Make Things Bad, Then Make Them Worse

In every scene, you need escalating conflict. This keeps the audience’s attention because at first, something important is at stake. Then things get much worse to ratchet up the suspense. Without conflict, scenes will feel pointless and directionless. Conflict is the key that gives scenes a purpose.

The first purpose every scene needs is something at stake. That means defining a problem that the characters are trying to solve. In “Star Wars,” Princess Leia leads everyone into a garbage chute to escape from the stormtroopers shooting at them. Now the problem is that they’re trapped in a garbage compactor with no way out.

That by itself is a problem, but suddenly the problem escalates in two ways. First, a strange snake-like creature grabs Luke and pulls him underwater. Second, the walls start moving to crush all the garbage.  Now our attention is riveted on this scene because we want to know how the characters will possibly survive. By escalating the conflict and making the problem worse, this scene first grabs our attention and then makes sure we can’t look away.

Now consider a boring scene in a bad movie or a deleted scene from a good movie and you’ll see how the lack of conflict made that scene useless. In “Aliens,” James Cameron wrote a scene that explains how the little girl knew how to hide in the air ducts to avoid the aliens. In this deleted scene, the little girl’s family is going to explore a new part of their colony. Notice right away there’s no tension or conflict to grab our attention.

Then the father gets the alien latched on to his face. That explains how the girl’s father first found the alien egg. That escalates tension because now the little girl’s family has to deal with the alien on the father’s face. However, the scene ends because it exists to show how the little girl learned to hide in air ducts (she’s playing hide and seek with her brother) and to show where the alien outbreak started.

Yet this problem of the alien latched on to the father’s face is never resolved later. It exists solely to show how the aliens started taking over the colony, but has no relevance beyond that in the story. Imagine adding a scene to “Star Wars” that showed the dearly construction of the Death Star and ending that scene by showing the construction just beginning. No conflict, no problems equals no interest. That’s the formula for a boring scene.

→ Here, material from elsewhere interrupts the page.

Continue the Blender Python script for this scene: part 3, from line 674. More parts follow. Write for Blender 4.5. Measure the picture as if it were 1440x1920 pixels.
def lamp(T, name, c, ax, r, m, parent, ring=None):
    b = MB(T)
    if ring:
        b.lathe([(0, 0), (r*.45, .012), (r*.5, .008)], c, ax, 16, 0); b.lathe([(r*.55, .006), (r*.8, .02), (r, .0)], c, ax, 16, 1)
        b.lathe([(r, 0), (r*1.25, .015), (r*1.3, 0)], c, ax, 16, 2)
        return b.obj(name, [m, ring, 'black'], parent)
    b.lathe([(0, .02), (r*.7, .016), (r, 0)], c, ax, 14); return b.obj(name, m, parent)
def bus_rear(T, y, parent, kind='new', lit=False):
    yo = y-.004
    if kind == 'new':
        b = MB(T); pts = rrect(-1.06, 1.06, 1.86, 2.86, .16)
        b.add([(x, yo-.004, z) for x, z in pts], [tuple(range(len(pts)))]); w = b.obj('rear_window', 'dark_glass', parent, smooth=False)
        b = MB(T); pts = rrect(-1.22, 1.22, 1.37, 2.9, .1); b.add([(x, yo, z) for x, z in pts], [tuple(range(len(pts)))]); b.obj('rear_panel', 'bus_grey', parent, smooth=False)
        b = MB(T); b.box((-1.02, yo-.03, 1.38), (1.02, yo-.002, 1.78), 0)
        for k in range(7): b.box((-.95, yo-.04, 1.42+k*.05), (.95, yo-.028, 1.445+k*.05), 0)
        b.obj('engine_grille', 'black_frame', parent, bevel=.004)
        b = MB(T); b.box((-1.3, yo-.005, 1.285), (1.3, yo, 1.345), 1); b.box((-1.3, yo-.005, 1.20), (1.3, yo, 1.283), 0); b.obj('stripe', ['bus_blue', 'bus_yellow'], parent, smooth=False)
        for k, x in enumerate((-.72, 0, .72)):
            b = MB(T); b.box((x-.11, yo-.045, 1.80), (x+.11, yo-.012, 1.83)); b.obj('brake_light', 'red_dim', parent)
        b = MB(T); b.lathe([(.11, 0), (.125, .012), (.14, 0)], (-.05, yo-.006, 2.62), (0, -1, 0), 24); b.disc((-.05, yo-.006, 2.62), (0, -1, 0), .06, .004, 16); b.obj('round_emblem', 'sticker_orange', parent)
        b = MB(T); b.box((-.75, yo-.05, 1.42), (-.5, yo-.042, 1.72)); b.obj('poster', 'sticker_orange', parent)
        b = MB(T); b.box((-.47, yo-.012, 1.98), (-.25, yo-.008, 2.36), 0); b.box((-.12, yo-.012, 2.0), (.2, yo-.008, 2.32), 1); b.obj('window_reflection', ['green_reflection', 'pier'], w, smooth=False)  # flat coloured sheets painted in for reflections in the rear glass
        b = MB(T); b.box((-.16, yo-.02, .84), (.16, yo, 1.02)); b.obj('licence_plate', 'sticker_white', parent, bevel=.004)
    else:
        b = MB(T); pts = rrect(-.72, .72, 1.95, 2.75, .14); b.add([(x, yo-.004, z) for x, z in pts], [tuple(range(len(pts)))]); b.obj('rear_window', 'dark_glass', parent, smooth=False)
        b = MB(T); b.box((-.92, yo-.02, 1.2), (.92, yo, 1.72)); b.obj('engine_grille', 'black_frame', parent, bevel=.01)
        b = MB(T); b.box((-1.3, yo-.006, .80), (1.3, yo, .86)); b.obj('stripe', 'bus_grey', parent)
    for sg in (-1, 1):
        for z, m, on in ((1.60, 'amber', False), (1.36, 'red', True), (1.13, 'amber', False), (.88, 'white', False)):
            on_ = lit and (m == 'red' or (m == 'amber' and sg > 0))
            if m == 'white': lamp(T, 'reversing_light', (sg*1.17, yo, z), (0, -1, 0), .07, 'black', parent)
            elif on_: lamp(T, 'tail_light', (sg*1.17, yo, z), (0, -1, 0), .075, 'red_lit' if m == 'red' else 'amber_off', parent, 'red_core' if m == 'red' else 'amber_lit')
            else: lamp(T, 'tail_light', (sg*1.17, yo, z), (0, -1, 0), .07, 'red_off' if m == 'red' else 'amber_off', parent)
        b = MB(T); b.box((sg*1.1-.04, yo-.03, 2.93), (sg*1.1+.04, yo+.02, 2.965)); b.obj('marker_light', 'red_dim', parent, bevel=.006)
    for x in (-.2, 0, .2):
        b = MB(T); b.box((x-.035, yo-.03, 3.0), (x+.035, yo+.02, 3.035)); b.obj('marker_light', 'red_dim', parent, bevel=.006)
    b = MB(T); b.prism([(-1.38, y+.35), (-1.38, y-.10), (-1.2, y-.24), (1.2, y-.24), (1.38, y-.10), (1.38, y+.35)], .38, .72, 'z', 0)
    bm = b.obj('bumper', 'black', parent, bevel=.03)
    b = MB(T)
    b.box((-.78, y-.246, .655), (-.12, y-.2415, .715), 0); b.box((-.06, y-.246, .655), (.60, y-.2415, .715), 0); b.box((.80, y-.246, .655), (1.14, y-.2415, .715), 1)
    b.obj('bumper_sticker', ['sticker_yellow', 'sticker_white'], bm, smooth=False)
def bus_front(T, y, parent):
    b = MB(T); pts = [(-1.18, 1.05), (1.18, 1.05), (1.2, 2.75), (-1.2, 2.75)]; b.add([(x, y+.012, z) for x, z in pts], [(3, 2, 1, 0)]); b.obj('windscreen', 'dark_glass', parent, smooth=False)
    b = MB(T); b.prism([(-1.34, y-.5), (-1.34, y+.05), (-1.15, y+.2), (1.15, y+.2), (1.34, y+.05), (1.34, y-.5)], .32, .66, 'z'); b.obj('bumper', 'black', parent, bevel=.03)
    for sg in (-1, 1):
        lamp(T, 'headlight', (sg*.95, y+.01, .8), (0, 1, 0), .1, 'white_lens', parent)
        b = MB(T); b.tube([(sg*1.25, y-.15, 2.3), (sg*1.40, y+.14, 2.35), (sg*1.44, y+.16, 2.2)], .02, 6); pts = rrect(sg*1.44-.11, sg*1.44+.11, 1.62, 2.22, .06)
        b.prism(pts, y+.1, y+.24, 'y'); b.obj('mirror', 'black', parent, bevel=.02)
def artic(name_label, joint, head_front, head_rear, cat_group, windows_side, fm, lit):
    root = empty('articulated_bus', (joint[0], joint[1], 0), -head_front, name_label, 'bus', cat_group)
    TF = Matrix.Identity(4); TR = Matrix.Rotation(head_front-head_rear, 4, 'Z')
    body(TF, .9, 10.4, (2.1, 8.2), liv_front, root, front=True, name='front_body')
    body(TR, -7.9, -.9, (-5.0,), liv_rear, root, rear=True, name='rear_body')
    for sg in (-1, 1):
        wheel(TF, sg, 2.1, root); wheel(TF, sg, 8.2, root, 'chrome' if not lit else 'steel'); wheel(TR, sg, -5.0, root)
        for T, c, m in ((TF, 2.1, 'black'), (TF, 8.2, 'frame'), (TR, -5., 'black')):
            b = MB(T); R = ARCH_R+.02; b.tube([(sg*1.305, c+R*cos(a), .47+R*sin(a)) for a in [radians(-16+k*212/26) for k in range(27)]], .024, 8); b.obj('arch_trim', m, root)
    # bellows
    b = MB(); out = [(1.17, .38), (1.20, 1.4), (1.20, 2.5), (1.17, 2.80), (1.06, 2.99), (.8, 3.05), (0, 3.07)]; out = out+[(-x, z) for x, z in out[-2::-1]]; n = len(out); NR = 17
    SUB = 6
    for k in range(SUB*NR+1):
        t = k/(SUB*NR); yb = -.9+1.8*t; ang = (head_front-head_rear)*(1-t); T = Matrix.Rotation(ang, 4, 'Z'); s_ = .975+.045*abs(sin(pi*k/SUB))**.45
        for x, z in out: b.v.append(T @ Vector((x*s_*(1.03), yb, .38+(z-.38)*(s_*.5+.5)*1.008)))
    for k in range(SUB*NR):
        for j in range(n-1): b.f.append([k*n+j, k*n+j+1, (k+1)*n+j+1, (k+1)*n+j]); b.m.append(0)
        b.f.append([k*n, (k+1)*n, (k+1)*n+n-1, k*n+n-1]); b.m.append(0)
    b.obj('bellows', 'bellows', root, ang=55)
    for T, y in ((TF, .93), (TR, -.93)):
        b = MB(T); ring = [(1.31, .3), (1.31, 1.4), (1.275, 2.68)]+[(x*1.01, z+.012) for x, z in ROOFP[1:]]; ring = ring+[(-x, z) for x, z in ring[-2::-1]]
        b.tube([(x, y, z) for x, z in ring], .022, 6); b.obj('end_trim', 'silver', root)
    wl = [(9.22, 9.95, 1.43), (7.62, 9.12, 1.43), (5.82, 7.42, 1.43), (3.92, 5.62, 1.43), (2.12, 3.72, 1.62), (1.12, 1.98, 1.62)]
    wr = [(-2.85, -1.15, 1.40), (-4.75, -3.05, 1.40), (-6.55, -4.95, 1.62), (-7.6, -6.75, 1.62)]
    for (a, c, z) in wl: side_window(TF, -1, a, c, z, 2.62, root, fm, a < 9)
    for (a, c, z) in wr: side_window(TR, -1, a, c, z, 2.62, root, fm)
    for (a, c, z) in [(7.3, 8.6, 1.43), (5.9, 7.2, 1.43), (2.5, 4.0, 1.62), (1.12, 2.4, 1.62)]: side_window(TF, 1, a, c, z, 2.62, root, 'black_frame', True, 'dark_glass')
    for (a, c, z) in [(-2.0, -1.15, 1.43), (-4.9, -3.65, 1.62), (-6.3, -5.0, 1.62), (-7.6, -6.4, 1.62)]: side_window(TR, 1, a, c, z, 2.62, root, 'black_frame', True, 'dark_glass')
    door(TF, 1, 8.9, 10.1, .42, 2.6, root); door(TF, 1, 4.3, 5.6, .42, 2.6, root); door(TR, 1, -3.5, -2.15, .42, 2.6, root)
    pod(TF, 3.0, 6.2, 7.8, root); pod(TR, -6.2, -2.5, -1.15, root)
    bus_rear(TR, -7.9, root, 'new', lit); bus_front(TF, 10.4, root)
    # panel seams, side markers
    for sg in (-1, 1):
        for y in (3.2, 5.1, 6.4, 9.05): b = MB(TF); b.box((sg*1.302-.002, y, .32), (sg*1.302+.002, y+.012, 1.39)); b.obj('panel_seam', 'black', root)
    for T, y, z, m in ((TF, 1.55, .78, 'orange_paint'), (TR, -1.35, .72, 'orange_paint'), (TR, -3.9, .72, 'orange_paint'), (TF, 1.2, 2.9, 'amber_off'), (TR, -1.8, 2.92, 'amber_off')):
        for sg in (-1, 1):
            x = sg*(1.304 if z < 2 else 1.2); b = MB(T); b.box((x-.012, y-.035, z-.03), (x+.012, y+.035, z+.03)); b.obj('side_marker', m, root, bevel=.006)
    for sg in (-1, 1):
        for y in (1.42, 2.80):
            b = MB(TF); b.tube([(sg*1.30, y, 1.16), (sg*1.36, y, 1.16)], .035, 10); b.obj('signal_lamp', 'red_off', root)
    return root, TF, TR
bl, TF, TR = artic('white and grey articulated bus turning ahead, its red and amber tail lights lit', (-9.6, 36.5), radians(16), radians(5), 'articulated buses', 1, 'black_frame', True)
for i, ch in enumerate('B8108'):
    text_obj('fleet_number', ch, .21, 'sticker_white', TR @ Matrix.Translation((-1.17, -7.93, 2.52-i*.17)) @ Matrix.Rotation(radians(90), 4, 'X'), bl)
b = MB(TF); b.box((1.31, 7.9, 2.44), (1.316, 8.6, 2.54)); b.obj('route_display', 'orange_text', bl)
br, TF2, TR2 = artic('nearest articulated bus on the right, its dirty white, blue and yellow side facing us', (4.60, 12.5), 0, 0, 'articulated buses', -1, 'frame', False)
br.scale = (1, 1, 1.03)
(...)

When constructing any scene in your screenplay, ask yourself if it creates a problem right from the start. Then ask yourself if the problem gets worse later in that same scene. If not, then rewrite that scene or dump it. Scenes that fail to hold our attention will contribute to a screenplay that will also fail to hold anyone’s attention. If you can write every scene that holds a reader’s attention, you’ll create a screenplay that will hold a reader’s attention from start to finish, and that’s the first step to getting a screenplay produced.